((

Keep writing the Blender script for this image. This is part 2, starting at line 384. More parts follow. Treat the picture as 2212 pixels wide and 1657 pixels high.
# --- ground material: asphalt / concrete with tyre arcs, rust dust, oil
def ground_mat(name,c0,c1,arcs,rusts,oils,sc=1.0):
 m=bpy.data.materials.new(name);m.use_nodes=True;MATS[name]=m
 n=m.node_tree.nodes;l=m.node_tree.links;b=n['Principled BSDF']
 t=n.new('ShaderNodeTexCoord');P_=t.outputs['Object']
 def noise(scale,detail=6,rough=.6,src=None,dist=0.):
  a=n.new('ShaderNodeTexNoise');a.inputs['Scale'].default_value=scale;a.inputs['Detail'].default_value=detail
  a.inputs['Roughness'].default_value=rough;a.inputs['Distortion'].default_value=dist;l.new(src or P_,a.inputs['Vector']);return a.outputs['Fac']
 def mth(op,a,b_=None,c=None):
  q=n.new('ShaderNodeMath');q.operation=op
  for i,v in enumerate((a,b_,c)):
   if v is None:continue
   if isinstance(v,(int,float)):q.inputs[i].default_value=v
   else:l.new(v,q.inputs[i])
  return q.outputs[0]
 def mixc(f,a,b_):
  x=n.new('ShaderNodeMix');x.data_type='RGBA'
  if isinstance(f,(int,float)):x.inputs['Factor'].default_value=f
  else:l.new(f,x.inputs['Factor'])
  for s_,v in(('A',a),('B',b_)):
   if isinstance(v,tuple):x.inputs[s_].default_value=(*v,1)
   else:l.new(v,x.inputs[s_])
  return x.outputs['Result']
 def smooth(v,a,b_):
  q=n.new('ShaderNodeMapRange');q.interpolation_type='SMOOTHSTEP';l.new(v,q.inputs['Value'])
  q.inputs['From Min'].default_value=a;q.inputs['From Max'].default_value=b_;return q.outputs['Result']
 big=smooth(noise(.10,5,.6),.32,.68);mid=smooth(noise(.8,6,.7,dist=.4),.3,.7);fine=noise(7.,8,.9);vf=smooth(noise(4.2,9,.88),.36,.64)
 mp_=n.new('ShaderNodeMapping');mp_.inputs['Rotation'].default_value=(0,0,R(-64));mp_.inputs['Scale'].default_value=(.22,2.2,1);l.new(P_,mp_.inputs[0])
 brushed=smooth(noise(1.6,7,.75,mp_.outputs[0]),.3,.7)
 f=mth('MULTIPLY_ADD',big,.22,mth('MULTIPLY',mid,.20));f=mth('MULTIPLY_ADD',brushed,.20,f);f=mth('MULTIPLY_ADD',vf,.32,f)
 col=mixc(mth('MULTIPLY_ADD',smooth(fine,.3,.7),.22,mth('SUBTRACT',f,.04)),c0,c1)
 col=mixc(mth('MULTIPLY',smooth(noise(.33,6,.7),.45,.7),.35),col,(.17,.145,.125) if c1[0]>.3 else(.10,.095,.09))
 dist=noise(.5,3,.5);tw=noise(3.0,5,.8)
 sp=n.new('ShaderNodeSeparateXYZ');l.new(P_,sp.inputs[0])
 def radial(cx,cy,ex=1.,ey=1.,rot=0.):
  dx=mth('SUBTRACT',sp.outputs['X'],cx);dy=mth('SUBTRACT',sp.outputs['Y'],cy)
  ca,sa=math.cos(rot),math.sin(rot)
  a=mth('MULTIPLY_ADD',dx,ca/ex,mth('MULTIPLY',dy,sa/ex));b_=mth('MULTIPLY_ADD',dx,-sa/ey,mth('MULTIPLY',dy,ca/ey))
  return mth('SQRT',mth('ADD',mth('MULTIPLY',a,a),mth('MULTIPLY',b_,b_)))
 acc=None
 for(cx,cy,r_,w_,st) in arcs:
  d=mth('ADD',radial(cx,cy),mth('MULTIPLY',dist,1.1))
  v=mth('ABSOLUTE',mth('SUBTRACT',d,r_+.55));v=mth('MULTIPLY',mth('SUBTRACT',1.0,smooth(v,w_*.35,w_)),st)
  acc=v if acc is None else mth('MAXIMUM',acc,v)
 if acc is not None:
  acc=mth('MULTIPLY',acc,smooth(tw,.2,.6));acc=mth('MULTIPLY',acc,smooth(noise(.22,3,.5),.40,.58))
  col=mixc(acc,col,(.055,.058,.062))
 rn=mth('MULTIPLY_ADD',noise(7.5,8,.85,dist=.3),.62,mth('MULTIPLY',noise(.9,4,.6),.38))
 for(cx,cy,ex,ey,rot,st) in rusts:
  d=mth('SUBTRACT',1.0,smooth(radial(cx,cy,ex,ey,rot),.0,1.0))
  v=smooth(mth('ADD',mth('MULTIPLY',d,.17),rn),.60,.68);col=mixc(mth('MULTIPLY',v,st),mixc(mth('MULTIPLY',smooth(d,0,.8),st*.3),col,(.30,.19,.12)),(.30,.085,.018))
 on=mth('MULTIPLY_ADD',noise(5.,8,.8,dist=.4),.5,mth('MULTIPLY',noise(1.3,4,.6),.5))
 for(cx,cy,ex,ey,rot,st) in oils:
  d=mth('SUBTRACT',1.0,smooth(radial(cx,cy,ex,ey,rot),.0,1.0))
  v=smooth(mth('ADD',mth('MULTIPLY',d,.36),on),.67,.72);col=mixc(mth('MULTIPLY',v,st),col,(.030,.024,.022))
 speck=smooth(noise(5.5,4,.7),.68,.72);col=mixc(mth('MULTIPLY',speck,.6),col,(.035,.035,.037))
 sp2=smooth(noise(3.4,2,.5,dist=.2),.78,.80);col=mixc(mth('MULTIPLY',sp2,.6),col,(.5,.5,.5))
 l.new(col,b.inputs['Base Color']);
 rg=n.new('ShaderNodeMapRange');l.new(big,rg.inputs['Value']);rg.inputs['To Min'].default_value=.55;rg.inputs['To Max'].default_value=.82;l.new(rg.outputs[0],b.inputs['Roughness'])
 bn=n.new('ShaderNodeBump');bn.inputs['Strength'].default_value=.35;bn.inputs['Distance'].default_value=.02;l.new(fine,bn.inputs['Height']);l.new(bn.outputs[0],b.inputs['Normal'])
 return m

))

-- WORK REQUIRED --
Reproduce every line of the material above exactly.

-- RESULT --
Keep writing the Blender script for this image. This is part 2, starting at line 384. More parts follow. Treat the picture as 2212 pixels wide and 1657 pixels high.
# --- ground material: asphalt / concrete with tyre arcs, rust dust, oil
def ground_mat(name,c0,c1,arcs,rusts,oils,sc=1.0):
 m=bpy.data.materials.new(name);m.use_nodes=True;MATS[name]=m
 n=m.node_tree.nodes;l=m.node_tree.links;b=n['Principled BSDF']
 t=n.new('ShaderNodeTexCoord');P_=t.outputs['Object']
 def noise(scale,detail=6,rough=.6,src=None,dist=0.):
  a=n.new('ShaderNodeTexNoise');a.inputs['Scale'].default_value=scale;a.inputs['Detail'].default_value=detail
  a.inputs['Roughness'].default_value=rough;a.inputs['Distortion'].default_value=dist;l.new(src or P_,a.inputs['Vector']);return a.outputs['Fac']
 def mth(op,a,b_=None,c=None):
  q=n.new('ShaderNodeMath');q.operation=op
  for i,v in enumerate((a,b_,c)):
   if v is None:continue
   if isinstance(v,(int,float)):q.inputs[i].default_value=v
   else:l.new(v,q.inputs[i])
  return q.outputs[0]
 def mixc(f,a,b_):
  x=n.new('ShaderNodeMix');x.data_type='RGBA'
  if isinstance(f,(int,float)):x.inputs['Factor'].default_value=f
  else:l.new(f,x.inputs['Factor'])
  for s_,v in(('A',a),('B',b_)):
   if isinstance(v,tuple):x.inputs[s_].default_value=(*v,1)
   else:l.new(v,x.inputs[s_])
  return x.outputs['Result']
 def smooth(v,a,b_):
  q=n.new('ShaderNodeMapRange');q.interpolation_type='SMOOTHSTEP';l.new(v,q.inputs['Value'])
  q.inputs['From Min'].default_value=a;q.inputs['From Max'].default_value=b_;return q.outputs['Result']
 big=smooth(noise(.10,5,.6),.32,.68);mid=smooth(noise(.8,6,.7,dist=.4),.3,.7);fine=noise(7.,8,.9);vf=smooth(noise(4.2,9,.88),.36,.64)
 mp_=n.new('ShaderNodeMapping');mp_.inputs['Rotation'].default_value=(0,0,R(-64));mp_.inputs['Scale'].default_value=(.22,2.2,1);l.new(P_,mp_.inputs[0])
 brushed=smooth(noise(1.6,7,.75,mp_.outputs[0]),.3,.7)
 f=mth('MULTIPLY_ADD',big,.22,mth('MULTIPLY',mid,.20));f=mth('MULTIPLY_ADD',brushed,.20,f);f=mth('MULTIPLY_ADD',vf,.32,f)
 col=mixc(mth('MULTIPLY_ADD',smooth(fine,.3,.7),.22,mth('SUBTRACT',f,.04)),c0,c1)
 col=mixc(mth('MULTIPLY',smooth(noise(.33,6,.7),.45,.7),.35),col,(.17,.145,.125) if c1[0]>.3 else(.10,.095,.09))
 dist=noise(.5,3,.5);tw=noise(3.0,5,.8)
 sp=n.new('ShaderNodeSeparateXYZ');l.new(P_,sp.inputs[0])
 def radial(cx,cy,ex=1.,ey=1.,rot=0.):
  dx=mth('SUBTRACT',sp.outputs['X'],cx);dy=mth('SUBTRACT',sp.outputs['Y'],cy)
  ca,sa=math.cos(rot),math.sin(rot)
  a=mth('MULTIPLY_ADD',dx,ca/ex,mth('MULTIPLY',dy,sa/ex));b_=mth('MULTIPLY_ADD',dx,-sa/ey,mth('MULTIPLY',dy,ca/ey))
  return mth('SQRT',mth('ADD',mth('MULTIPLY',a,a),mth('MULTIPLY',b_,b_)))
 acc=None
 for(cx,cy,r_,w_,st) in arcs:
  d=mth('ADD',radial(cx,cy),mth('MULTIPLY',dist,1.1))
  v=mth('ABSOLUTE',mth('SUBTRACT',d,r_+.55));v=mth('MULTIPLY',mth('SUBTRACT',1.0,smooth(v,w_*.35,w_)),st)
  acc=v if acc is None else mth('MAXIMUM',acc,v)
 if acc is not None:
  acc=mth('MULTIPLY',acc,smooth(tw,.2,.6));acc=mth('MULTIPLY',acc,smooth(noise(.22,3,.5),.40,.58))
  col=mixc(acc,col,(.055,.058,.062))
 rn=mth('MULTIPLY_ADD',noise(7.5,8,.85,dist=.3),.62,mth('MULTIPLY',noise(.9,4,.6),.38))
 for(cx,cy,ex,ey,rot,st) in rusts:
  d=mth('SUBTRACT',1.0,smooth(radial(cx,cy,ex,ey,rot),.0,1.0))
  v=smooth(mth('ADD',mth('MULTIPLY',d,.17),rn),.60,.68);col=mixc(mth('MULTIPLY',v,st),mixc(mth('MULTIPLY',smooth(d,0,.8),st*.3),col,(.30,.19,.12)),(.30,.085,.018))
 on=mth('MULTIPLY_ADD',noise(5.,8,.8,dist=.4),.5,mth('MULTIPLY',noise(1.3,4,.6),.5))
 for(cx,cy,ex,ey,rot,st) in oils:
  d=mth('SUBTRACT',1.0,smooth(radial(cx,cy,ex,ey,rot),.0,1.0))
  v=smooth(mth('ADD',mth('MULTIPLY',d,.36),on),.67,.72);col=mixc(mth('MULTIPLY',v,st),col,(.030,.024,.022))
 speck=smooth(noise(5.5,4,.7),.68,.72);col=mixc(mth('MULTIPLY',speck,.6),col,(.035,.035,.037))
 sp2=smooth(noise(3.4,2,.5,dist=.2),.78,.80);col=mixc(mth('MULTIPLY',sp2,.6),col,(.5,.5,.5))
 l.new(col,b.inputs['Base Color']);
 rg=n.new('ShaderNodeMapRange');l.new(big,rg.inputs['Value']);rg.inputs['To Min'].default_value=.55;rg.inputs['To Max'].default_value=.82;l.new(rg.outputs[0],b.inputs['Roughness'])
 bn=n.new('ShaderNodeBump');bn.inputs['Strength'].default_value=.35;bn.inputs['Distance'].default_value=.02;l.new(fine,bn.inputs['Height']);l.new(bn.outputs[0],b.inputs['Normal'])
 return m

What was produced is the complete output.